NEWS

Ibram X. Kendi Newsletter

January 19, 2021

Ibram X. Kendi

We are pleased to announce that Ibram X. Kendi will deliver the 2021 Fred D. Gray Plenary lecture in human and civil rights. A New York Times best-selling author, Kendi is the Andrew W. Mellon Professor in the Humanities and the Founding Director of the Boston University Center for Antiracist Research and the 2020-2021 Frances B. Cashin Fellow at the Radcliffe Institute for Advanced Study at Harvard University. In 2020, Time magazine named him one of the 100 most influential people in the world. He is an Ideas Columnist for The Atlantic and in 2016, his book, Stamped from the Beginning: The Definitive History of Racist Ideas in America, won the National Book award. One of his most recent books, a children's book titled Antiracist Baby, was released in June 2020. Kendi's How to Be an Antiracist, an international bestseller that has been translated in several languages made several Best Books of 2019 lists, was described as "the most courageous book to date on the problem of race in the Western mind." His most recent book, Four Hundred Souls: A Community History of African America, 1619 - 2019, co-edited with historian Keisha Blain, was released February 2, 2021.

Director's Comments

I returned late last night from another meaningful pilgrimage through Alabama with 50 civic and faith leaders from Columbia, TN. As is always the case in these experiences, time with Attorney Fred Gray in Tuskegee, the insightful and resilient champion for freedom, was "transformative."

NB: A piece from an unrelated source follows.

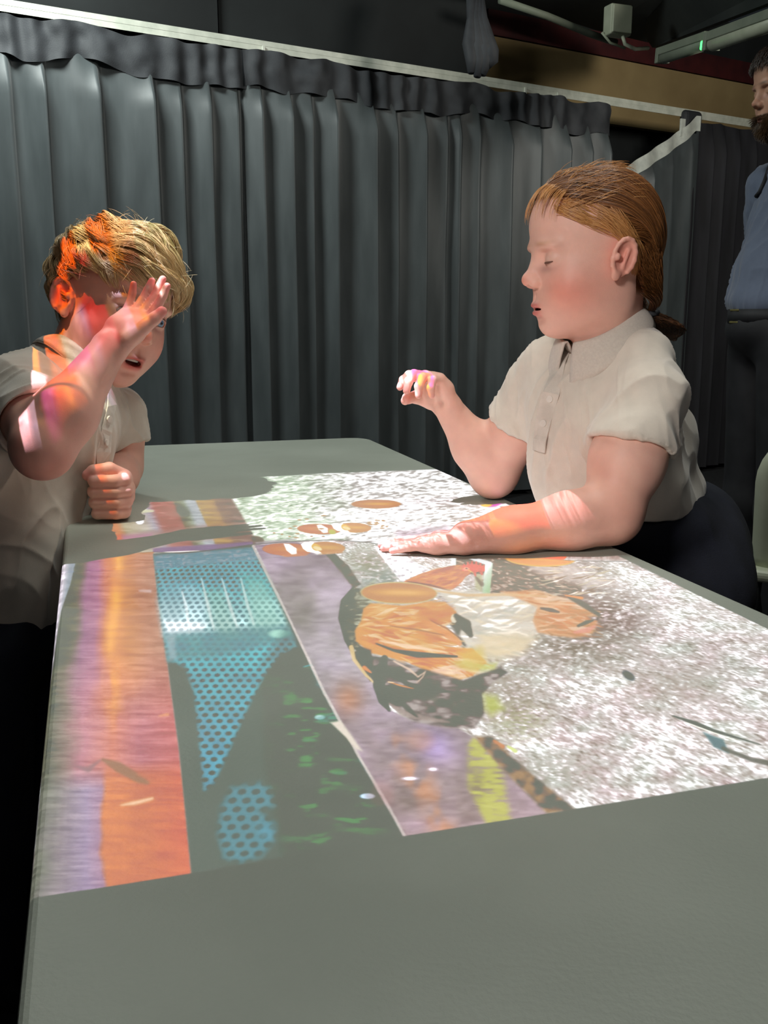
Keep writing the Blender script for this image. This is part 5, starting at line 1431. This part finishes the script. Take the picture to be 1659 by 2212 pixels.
# each lock first runs to a place above and behind the ear, then down to the tie
sd = np.where(rq[:, 1] > 0, 1.0, -1.0)
p0 = skull_pt(rq, np.zeros(len(rq)))
side = np.clip(np.abs(p0[:, 1]) / .05, 0, 1) * np.clip((p0[:, 0] + .05) / .05, 0, 1)
way = np.stack([np.full(len(rq), -.050), sd * (.030 + .034 * side), .060 - .026 * side + .25 * (p0[:, 2] - .06)], 1)
way = unit(way - SO)
mixw = (np.clip((p0[:, 0] + .050) / .03, 0, 1) * np.clip((p0[:, 2] + .0) / .03, 0, 1))[:, None]
c1 = unit(way * mixw + unit(rq + kq) * (1 - mixw))
tt_ = t[None, :, None]
path = (1 - tt_) ** 2 * rq[:, None] + 2 * tt_ * (1 - tt_) * c1[:, None] * 1.15 + tt_ ** 2 * kq
lay = rg.uniform(0, 1, len(rq)) ** .7
lift = .0015 + .0075 * lay[:, None] * np.sin(np.clip(t * 1.1 + .06, 0, 1) * math.pi)[None, :] ** .5
clump = vnoise((rq[:, 1] * 14).astype(np.float32), (rq[:, 0] * 14 + rq[:, 2] * 9).astype(np.float32), 3)[:, None]
lift = lift + .003 * (clump - .5) * np.sin(t * math.pi)[None, :]
pos = skull_pt(unit(path), lift)
jit = np.arange(len(rq))[:, None] * .37
wob = (vnoise((jit + t[None, :] * 3).astype(np.float32), (jit * .3).astype(np.float32), 8) - .5) * .005
pos[..., 1] += wob; pos[..., 2] += wob * .6
def locks(pos, dirs, n_g, w_, power, rs_):
    "gather strands into locks round guide strands"
    g = rs_.permutation(len(pos))[:n_g]; out = np.empty_like(pos)
    tt = np.linspace(0, 1, pos.shape[1])[None, :, None]
    for a in range(0, len(pos), 4000):
        b = slice(a, a + 4000); near = g[np.argmax(dirs[b] @ dirs[g].T, 1)]
        w = w_ * tt ** power
        out[b] = pos[b] * (1 - w) + (pos[near] + (pos[b, :1] - pos[near, :1]) * .30) * w
    return out
pos = locks(pos, rq, 700, .6, .8, rg)
M_HAIRG = hair_mat('ginger_hair', (88, 54, 28), (150, 98, 54))
strands('hair', fg.w(pos), M_HAIRG, girl, .00045)
# loose pale strands from temple over the ear, and fly-aways
wis = []
for k in range(170):
    z0 = rg.uniform(.055, .085); f0 = rg.uniform(.005, .085); sd = 1 if k % 3 else -1
    p0 = np.array([f0, sd * .05, z0]); low = rg.uniform(.0, 1)
    p1 = np.array([.01 - .02 * low, sd * .074, .040 + .02 * (1 - low)]); p3 = np.array([-.046 + rg.normal(0, .004), sd * .072, rg.uniform(-.055, .0)])
    pp = (1 - t[:, None]) ** 2 * p0 + 2 * t[:, None] * (1 - t[:, None]) * (p1 + rg.normal(0, .004, 3)) + t[:, None] ** 2 * p3
    wis.append(hugp(pp, .002 + .006 * np.sin(t * 3) * rg.uniform(.3, 1)))
for k in range(150):     # short front hairs falling on the forehead
    y0 = rg.uniform(-.045, .05); p0 = np.array([.06, y0, .092]); dn = rg.uniform(.012, .045) * (1 if k % 3 else .5)
    pp = np.stack([.06 + .04 * t, y0 * (1 + .25 * t) + rg.normal(0, .003) * t, .095 - dn * t ** 1.3], 1)
    wis.append(hugp(pp, .004 + .004 * np.sin(t * 2.5)))
for k in range(70):      # thin strands across the temple and brow
    p0 = np.array([rg.uniform(.05, .085), .045, rg.uniform(.06, .075)]); p1 = np.array([.055, .07, rg.uniform(.035, .06)]); p3 = np.array([.0, .08, rg.uniform(.02, .04)])
    pp = (1 - t[:, None]) ** 2 * p0 + 2 * t[:, None] * (1 - t[:, None]) * p1 + t[:, None] ** 2 * p3
    wis.append(hugp(pp, .002 + .004 * np.sin(t * 3)))
for k in range(260):
    a = rg.uniform(-1.3, 1.3); p0 = np.array([rg.uniform(-.02, .075), math.sin(a) * .07, .05 + math.cos(a) * .06])
    dr = nrm(np.array([rg.uniform(-1, .8), rg.uniform(-.6, .6), rg.uniform(.1, 1)])); ln = rg.uniform(.008, .026)
    pp = p0 - np.array([1, 0, 0]) * (t * .035)[:, None]
    wis.append(hugp(pp, .004 + .006 * np.sin(t * 2.6)) + dr * (ln * t ** 2 * .5)[:, None])
M_HAIRG2 = hair_mat('ginger_hair_light', (160, 104, 54), (216, 160, 98))
strands('loose_strands', fg.w(np.array(wis)), M_HAIRG2, girl, .00030)
# scalp shell under the strands keeps the head closed
nape = []
for k in range(2600):     # hair gathered over the nape and the sides of the neck
    sd = 1 if k % 2 else -1; u_ = rg.rand()
    a0 = np.array([-.034 - .03 * u_, sd * (.071 - .012 * u_), rg.uniform(-.050, .010)])
    q = a0 * (1 - t[:, None]) + knot * t[:, None]; q[:, 1] += sd * .010 * np.sin(t * 3.0) * rg.uniform(.4, 1); q[:, 0] -= .006 * np.sin(t * 3.0)
    q += rg.normal(0, .0012, 3); nape.append(q)
strands('nape_hair', fg.w(np.array(nape)), M_HAIRG, girl, .00045)
# ponytail hanging from the tie
kt = fg.w(knot)
pony = []
end = P(1436, 725, 1.39)
for k in range(2200):
    a = rg.uniform(0, 6.283); r1 = rg.uniform(0, 1) ** .5
    pts = []
    for tt in t:
        c = kt * (1 - tt) + end * tt + np.array([.012 * math.sin(tt * 3), 0.004, -.004]) 
        rad_ = .016 + .014 * math.sin(min(1, tt * 1.2) * math.pi)
        pts.append(c + np.array([math.cos(a + tt) * r1 * rad_, math.sin(a + tt) * r1 * rad_ * .9, math.sin(a * 2) * r1 * .004]) + rg.normal(0, .0006, 3))
    pony.append(pts)
strands('ponytail', np.array(pony), hair_mat('brown_hair', (58, 38, 26), (104, 68, 42)), girl, .0004)
tiev, tief = tube_vf([kt + np.array([math.cos(a) * .011, math.sin(a) * .011, math.sin(a) * .003]) for a in np.linspace(0, 6.283, 25)], .004, 8)
link_mesh('hair_tie', tiev, tief, M_HEAD, girl, True)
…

You are aware that Attorney Gray was the legal representative for Rosa Parks, Martin Luther King, Jr. and the Montgomery Bus Boycott. You likely know that he successfully argued cases for civil rights before the Supreme Court, won the essential case that created the Voting Rights Act of 1965 and represented the victims of the infamous Tuskegee Syphilis Study.

There is another, less well known but equally important, impact created by Attorney Gray. He was behind the scenes providing strategic counsel and resilient fidelity to the cause, "to destroy segregation wherever he found it." If there had been no Fred Gray the Montgomery bus boycott may not have occurred and the civil rights movement would have been absent its essential moral and legal compass. Thus, on a macro level, Fred Gray is not simply one of the most distinguished civil rights lawyers in our nation's history, his presence us pivotal to the movement's early and continued success.

This modest leader continues to live and practice law in Tuskegee and embodies the personal principles of racial healing while he fearlessly exposes pernicious racism wherever he finds it.

Attorney Gray is more than an essential figure from our past. He continues to speak before bar associations, on university campuses, and with religious and civic organizations. His lectures always reference our common history and reflect on the most current events to the end that we might create and live in a new and better future.

Thus, it remains a great honor that the CSC annually hosts the Fred Gray Plenary Lecture in Human and Civil Rights.

This year we are pleased that an emerging national leader in the conversation on race, Ibram X. Kendi, will deliver the fifth annual Fred Gray Plenary. I urge you to join us and engage the essential conversations that will result.